Die Klägerin und ihr verstorbener Ehemann, beide spanische Staatsangehörige, hielten sich seit Januar 2013 in Deutschland auf und lebten gemeinsam in einem Haushalt. Im März 2015 beantragten sie beim kommunalen Jobcenter Leistungen zur Sicherung des Lebensunterhalts nach dem SGB II. Da beim Europäischen Gerichtshof (EuGH) eine entsprechende Rechtssache anhängig war, gewährte das Jobcenter vorläufig Leistungen bis Februar 2016.
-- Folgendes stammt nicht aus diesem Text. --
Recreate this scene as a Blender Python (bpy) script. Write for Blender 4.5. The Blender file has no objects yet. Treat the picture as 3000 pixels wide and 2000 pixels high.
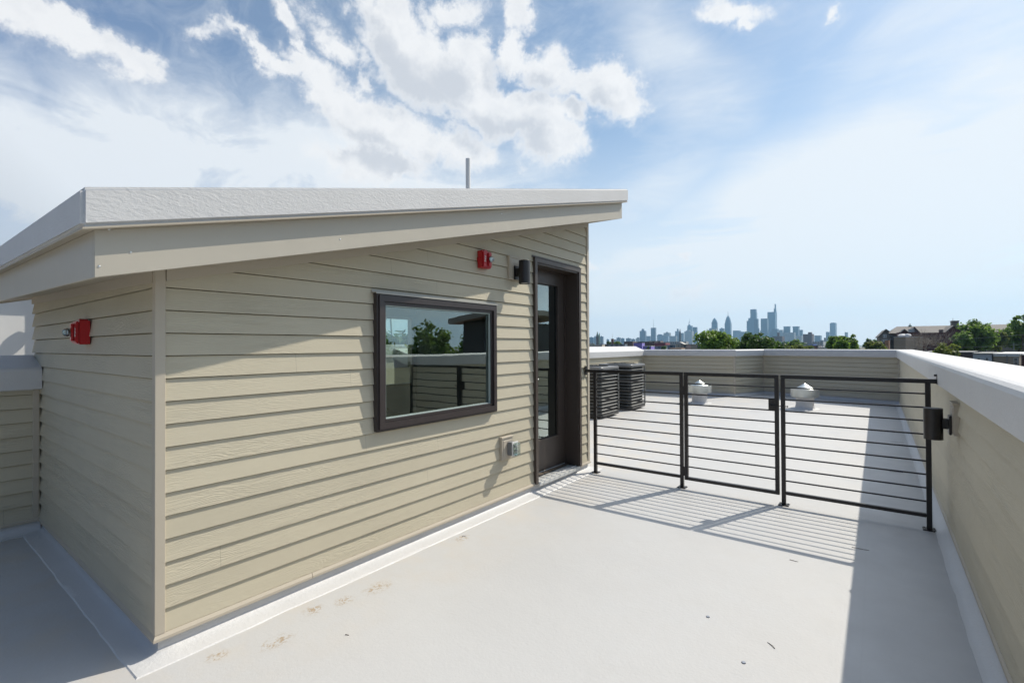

Nachdem der EuGH am 15. September 2015 geurteilt hatte, setzte das Jobcenter die Leistungen für März bis September 2015 endgültig auf null Euro fest und forderte von der Klägerin und ihrem Ehemann die Rückzahlung der bereits erhaltenen Leistungen: 3.777,83 Euro von der Klägerin und 4.958,04 Euro (davon 1.188,95 Euro für Kranken- und Pflegeversicherungsbeiträge) von ihrem Ehemann. Die Klägerin und ihr Ehemann klagten gegen diese Rückforderung.
Entscheidungsgründe des Bundessozialgerichts
Das BSG musste klären, ob das Jobcenter die vorläufig erbrachten Leistungen zurückfordern darf und ob ein Erstattungsanspruch gegen den beigeladenen Landkreis als Sozialhilfeträger besteht.
Erstattungsanspruch des Jobcenters
Das BSG stellte fest, dass der Beklagte (das Jobcenter) grundsätzlich einen Anspruch auf Erstattung der vorläufig erbrachten Leistungen hat, wenn die endgültige Entscheidung keinen Leistungsanspruch feststellt (§ 40 Abs. 2 Nr. 1 SGB II i.V.m. § 328 Abs. 3 Satz 2 Halbsatz 1 SGB III). Dies gilt unabhängig davon, ob die vorläufige Bewilligung ursprünglich rechtmäßig war. Die Klägerin haftet als Erbin ihres verstorbenen Ehemanns für dessen Nachlassverbindlichkeiten.
Kein vorrangiger Erstattungsanspruch gegen den Sozialhilfeträger
Das BSG wies die Auffassung des Landessozialgerichts zurück, wonach ein vorrangiger Erstattungsanspruch gegen den beigeladenen Landkreis als Sozialhilfeträger nach § 107 SGB X bestehe. Gegen diesen hätten die Klägerin und ihr Ehemann einen Anspruch auf Leistungen zur Sicherung des Lebensunterhalts nach § 23 SGB XII in gleicher Höhe wie die vom Jobcenter erbrachten Leistungen nach dem SGB II gehabt.Die Kenntnis des Jobcenters von den Leistungsvoraussetzungen kann dem Sozialhilfeträger jedoch nicht zugerechnet werden. Ein Erstattungsanspruch gegen den Sozialhilfeträger besteht nur, wenn diesem die Voraussetzungen für seine Leistungspflicht bekannt waren – was hier nicht der Fall war.
Keine Erstattung von Kranken- und Pflegeversicherungsbeiträgen
Das BSG entschied, dass die an den Gesundheitsfonds gezahlten Beiträge zur Kranken- und Pflegeversicherung nicht von der Klägerin als Erbin zurückgefordert werden dürfen. Diese Beiträge werden nicht als Leistung an den Leistungsberechtigten erbracht, sondern sind eine Zahlung des Jobcenters an den Fonds. Die Versicherungspflicht besteht unabhängig davon, ob die Leistungen später zurückgefordert werden (§ 5 Abs. 1 Nr. 2a SGB V).
Zusammenfassung zum Rückforderunsanspruch des Jobcenters bei vorläufigen Leistungen
Das BSG bestätigt, dass Jobcenter vorläufig erbrachte Leistungen nach dem SGB II grundsätzlich zurückfordern dürfen, wenn sich später herausstellt, dass kein Anspruch bestand. Ein vorrangiger Erstattungsanspruch gegen den Sozialhilfeträger, gegen den an sich auch ein Anspruch bestanden hat, besteht nicht, wenn diesem die Leistungsvoraussetzungen nicht bekannt waren. Beiträge zur Kranken- und Pflegeversicherung dürfen nicht zurückgefordert werden.